Second-hand Storytelling

Second-hand Storytelling

When I created Shira, the heroine who narrated my novel, The Fruit of Her Hands, I found myself wrestling with a fairly common problem for storytellers – how to make scenes that my narrator could not witness as vivid and dramatic as if she’d been there.

Our protagonists cannot convincingly be in every scene, for reasons both practical and contextual. No one would believe, for instance, that a woman during the Middle Ages would be allowed to attend a meeting where men learn that their community is threatened. Yet the story I wanted to tell was in that room with those men. So what could I do?

There are many techniques that writers have employed to describe those scenes. Among them are:

  • Recounting what happens through conversations with other characters. In my novel, Shira’s father and husband would be in those rooms, and they would sometimes come home and tell her what happened. This works especially well when the characters are emotionally invested in what has happened, and bring that strong emotion – anger, disgust, joy – home with them.
  • Eavesdropping. When Shira walks by a room and overhears what is happening inside, she very naturally lingers by the door, taking care not to be seen by anyone. This gives her a first-hand view of a scene she could not naturally take part in – with the extra spice that she might be detected as she spied upon the scene.
  • Through such natural second-hand mechanisms as letters – or, in more modern day recounting, email and news reports. The beginning of Baz Lurhman’s film Romeo+Juliet includes that riveting opening scene, followed by the “chorus” of the news report, which brings the story to cinematic life.  In my novel, Shira’s father-in-law sends a letter telling, in chilling detail, how the Christian clergy interrupted a Jewish prayer service, which helps to show the increasing anti-Semitism of Medieval Europe.

These are fairly standard techniques. However, and in some cases, they simply aren’t sufficient to fully portray the stirring events of the scene. The danger is that they can become flat and distanced, as any story told second-hand is prone to be. To retain all the “juice” of being in the moment, a writer needs to pull a rabbit out of a hat – to use sleight of hand that moves the reader from a second-hand recounting to feeling present in the scene.

When F. Scott Fitzgerald’s Gatsby is shot, for instance, Nick Carroway, his narrator, is off-stage. Yet he allows Nick to surmise not merely what happened, but also what Gatsby must have felt during those last few minutes of life:

No telephone message arrived, but the butler went without his sleep and waited for it until four o’clock – until long after there was anyone to give it to if it came. I have an idea that Gatsby himself didn’t believe it would come, and perhaps he no longer cared. If that was true he must have felt that he had lost the old warm world, paid a high price for living too long with a single dream. He must have looked up at an unfamiliar sky through frightening leaves and shivered as he found what a grotesque thing a rose is and how raw the sunlight was upon the scarcely created grass.
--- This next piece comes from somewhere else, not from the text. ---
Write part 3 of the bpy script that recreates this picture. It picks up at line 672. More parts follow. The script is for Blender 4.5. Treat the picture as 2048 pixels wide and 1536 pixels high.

I myself employed such sleight of hand in an early version of my current novel. The hero, a young boy, cannot possibly be present when his father is killed at the Bastille. But, to bring the scene to life, I start with “only later would Christophe learn what had happened” and then, slowly, slip the scene into present tense, as though the boy had actually been there.

Remember the last time someone told you a story second-hand? Some storytellers are able to pull it off with such verve that you really feel that “you were there.” Others, without quite knowing why, simply leave you cold. As storytellers, we writers must learn the tricks that put our readers in the very thick of the story, even when our protagonists can’t be.